Whether or not Africa's role as a supplier expands, those
efforts show the lengths to which big apparel makers are willing to
go to find new, low-cost sources of production. Consumers have been
conditioned to expect a plentiful supply of cheap clothing, which
has pressured the margins of companies like VF and PVH.
"In the global economy, light manufacturing is constantly
moving," said World Bank's Guang Z. Chen, who was the country
director for Ethiopia until last month and is now a director for
several countries across southern Africa. "We see the possibility
of this kind of industry moving away from Asia, because the labor
cost is rising in China rapidly."
Chinese garment workers earned anywhere from $155 to $297 a
month as of Jan. 1, the date when many countries adjust their wages
annually, the ILO said.
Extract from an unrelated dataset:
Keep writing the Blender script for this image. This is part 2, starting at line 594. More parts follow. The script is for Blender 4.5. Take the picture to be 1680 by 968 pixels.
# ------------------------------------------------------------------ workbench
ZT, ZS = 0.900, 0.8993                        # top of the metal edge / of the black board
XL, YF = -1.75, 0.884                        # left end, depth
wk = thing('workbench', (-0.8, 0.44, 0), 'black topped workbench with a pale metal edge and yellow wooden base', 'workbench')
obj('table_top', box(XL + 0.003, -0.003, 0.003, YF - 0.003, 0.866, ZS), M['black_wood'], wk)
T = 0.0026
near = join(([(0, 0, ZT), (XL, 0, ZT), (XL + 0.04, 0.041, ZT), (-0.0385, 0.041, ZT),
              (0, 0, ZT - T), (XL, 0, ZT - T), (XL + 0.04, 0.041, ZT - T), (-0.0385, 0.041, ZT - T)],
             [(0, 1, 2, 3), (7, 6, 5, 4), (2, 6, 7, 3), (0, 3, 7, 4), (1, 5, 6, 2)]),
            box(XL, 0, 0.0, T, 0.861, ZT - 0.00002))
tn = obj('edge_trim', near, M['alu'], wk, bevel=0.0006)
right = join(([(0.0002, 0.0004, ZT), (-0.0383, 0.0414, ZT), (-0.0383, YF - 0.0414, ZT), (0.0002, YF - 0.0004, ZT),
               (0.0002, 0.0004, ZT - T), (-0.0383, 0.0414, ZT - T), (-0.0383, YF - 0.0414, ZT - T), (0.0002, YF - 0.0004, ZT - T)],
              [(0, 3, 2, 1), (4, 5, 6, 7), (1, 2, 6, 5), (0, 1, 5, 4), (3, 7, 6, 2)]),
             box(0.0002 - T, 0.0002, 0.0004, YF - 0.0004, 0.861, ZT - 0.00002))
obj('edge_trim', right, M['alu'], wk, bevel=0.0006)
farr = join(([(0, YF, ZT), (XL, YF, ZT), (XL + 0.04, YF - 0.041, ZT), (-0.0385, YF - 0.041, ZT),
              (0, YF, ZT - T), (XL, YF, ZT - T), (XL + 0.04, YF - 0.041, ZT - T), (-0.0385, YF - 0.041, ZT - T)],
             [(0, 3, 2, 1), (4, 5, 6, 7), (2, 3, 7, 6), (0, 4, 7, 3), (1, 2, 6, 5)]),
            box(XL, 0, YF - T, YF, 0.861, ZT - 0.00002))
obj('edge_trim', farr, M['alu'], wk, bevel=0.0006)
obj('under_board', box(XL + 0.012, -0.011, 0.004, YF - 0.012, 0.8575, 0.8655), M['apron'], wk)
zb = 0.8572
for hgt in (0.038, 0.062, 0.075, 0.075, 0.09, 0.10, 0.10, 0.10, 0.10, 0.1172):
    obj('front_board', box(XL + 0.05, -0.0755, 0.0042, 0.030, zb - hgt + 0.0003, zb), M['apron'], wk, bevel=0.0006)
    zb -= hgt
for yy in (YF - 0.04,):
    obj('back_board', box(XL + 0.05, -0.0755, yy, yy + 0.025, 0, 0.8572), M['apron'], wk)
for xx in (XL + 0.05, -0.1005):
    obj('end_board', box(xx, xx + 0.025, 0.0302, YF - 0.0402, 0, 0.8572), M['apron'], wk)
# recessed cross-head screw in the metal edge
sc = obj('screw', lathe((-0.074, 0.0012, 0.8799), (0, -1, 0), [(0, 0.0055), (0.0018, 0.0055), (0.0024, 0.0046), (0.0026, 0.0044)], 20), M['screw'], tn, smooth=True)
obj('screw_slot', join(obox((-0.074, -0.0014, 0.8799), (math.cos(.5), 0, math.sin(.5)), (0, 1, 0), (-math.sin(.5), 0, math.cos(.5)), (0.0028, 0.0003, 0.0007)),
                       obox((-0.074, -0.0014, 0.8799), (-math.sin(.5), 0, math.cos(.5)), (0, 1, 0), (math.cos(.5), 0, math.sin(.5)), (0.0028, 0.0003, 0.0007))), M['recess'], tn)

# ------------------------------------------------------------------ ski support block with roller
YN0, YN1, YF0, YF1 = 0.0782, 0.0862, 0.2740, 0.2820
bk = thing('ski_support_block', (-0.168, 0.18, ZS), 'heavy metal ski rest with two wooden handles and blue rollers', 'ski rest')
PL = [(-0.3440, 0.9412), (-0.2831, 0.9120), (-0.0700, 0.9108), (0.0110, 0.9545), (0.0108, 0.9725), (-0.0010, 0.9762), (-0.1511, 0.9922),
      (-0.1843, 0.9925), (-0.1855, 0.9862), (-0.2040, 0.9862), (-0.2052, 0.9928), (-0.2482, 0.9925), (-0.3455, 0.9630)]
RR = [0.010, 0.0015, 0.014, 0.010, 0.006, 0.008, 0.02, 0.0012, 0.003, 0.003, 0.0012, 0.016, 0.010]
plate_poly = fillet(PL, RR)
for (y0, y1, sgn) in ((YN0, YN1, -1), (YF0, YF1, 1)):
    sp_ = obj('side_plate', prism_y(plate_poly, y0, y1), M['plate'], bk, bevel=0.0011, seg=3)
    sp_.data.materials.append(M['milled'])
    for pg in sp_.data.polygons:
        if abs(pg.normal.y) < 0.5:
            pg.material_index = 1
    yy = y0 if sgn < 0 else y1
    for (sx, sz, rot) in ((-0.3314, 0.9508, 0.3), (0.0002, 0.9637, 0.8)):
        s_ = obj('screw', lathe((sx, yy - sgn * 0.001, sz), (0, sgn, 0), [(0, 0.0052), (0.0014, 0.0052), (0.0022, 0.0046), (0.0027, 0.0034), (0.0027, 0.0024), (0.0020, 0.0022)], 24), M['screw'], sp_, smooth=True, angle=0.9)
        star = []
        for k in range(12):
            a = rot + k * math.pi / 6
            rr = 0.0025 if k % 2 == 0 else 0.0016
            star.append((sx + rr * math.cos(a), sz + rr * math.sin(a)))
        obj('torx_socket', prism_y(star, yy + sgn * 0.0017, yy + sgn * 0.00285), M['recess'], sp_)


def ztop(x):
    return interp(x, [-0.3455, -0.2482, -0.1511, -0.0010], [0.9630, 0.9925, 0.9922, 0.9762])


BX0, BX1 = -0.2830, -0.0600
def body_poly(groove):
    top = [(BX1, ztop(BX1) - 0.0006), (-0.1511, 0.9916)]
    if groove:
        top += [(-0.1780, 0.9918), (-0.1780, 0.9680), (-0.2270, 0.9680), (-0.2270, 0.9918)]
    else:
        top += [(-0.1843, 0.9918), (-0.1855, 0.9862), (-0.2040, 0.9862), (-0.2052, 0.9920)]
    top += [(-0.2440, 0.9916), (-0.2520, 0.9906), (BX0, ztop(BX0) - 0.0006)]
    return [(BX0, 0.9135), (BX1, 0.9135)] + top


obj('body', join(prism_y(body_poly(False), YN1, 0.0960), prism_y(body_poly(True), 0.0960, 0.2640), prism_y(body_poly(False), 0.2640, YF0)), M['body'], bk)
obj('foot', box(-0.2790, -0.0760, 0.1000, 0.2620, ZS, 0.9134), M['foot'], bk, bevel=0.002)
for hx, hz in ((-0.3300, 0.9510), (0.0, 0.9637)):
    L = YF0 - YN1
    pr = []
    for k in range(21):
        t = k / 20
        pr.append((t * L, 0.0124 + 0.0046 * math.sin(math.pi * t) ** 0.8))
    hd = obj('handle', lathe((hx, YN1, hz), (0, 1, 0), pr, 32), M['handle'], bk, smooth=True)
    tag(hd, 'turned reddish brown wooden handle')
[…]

Garment workers in China tend to do more
sophisticated production while basic cutting and sewing goes to
countries with lower wages.
VF is hoping to accelerate the move to Africa. It teamed up with
its biggest rival, PVH, to try to convince suppliers to come with
them. They invited their 20 best suppliers from countries such as
China, India and Sri Lanka on a 10-day trip in April 2014 with a
goal of getting them to invest in opening their own factories in
Africa--with the promise that the American brands would place
orders there in return.
Ethiopia holds the most promise for developing garment
production in Africa, factory owners and brands say.
"Ethiopia seems to be the best location from a government, labor
and power point of view," says M. Raghuraman, chief executive for
corporate marketing and branding at Brandix Lanka Ltd., Sri Lanka's
largest clothing exporter, which is interested in Africa's garment
potential.
On the outskirts of Addis Ababa, the government recently built
the $250 million Bole Lemmi industrial park exclusively for foreign
investors in the garment industry. Giant hangars occupy land where
barley, peas and the local grain teff used to grow.
The work floor of the Bole Lemmi factories are one level--a
safety improvement over the multilevel factories in Bangladesh that
have claimed hundreds of lives in fires and collapses.
At the MAA Garment & Textile Factory in Northern Ethiopia,
1,600 workers spin cotton, dye fabric and sew it into T-shirts,
leggings and other basics for international retailers like Hennes
& Maurtiz AB's H&M chain, Tesco PLC, Asda Stores Ltd.'s
George label, and German clothing company Kik Textilien und
Non-Food GmbH.
"Investors are coming here from Sri Lanka, Bangladesh, China,
India and Turkey," said Fassil Tadesse, chief executive of MAA's
parent company, Kebire Enterprises, and president of the Ethiopian
Textile and Garment Manufacturers Association.
So far, Africa barely registers in garment manufacturing. And it
will take years for any other country to seriously challenge
China.
China exported $177 billion of clothes in 2013, according to the
World Trade Organization figures available, nearly eight times more
than No. 3 Bangladesh, which took 20 years to become a powerhouse.
(Italy, ranked No. 2, exports slightly more clothing than
Bangladesh.)
Many African countries lack roads to transport finished
clothing, and landlocked Ethiopia doesn't have a port. The
workforce is untrained in sewing clothes. All of sub-Saharan Africa
accounts for less than 1% of global clothing exports.
Some apparel companies remain interested despite those hurdles.
They are drawn to the cheap labor and to the inexpensive power,
which in many countries is the second-biggest factory cost after
workers. The Ethiopian government is building a railway to the port
in neighboring Djibouti to help exports leave the country more
quickly.
VF is planning another trip to Africa this year, after receiving
queries from suppliers who weren't on the 2014 trip.
William McRaith, PVH's chief supply chain officer, spoke about
Africa's potential at an industry conference last year. "The
dynamics of that region are far more interesting than China was" at
a similar point in its development, he said.
Saabira Chaudhuri contributed to this article.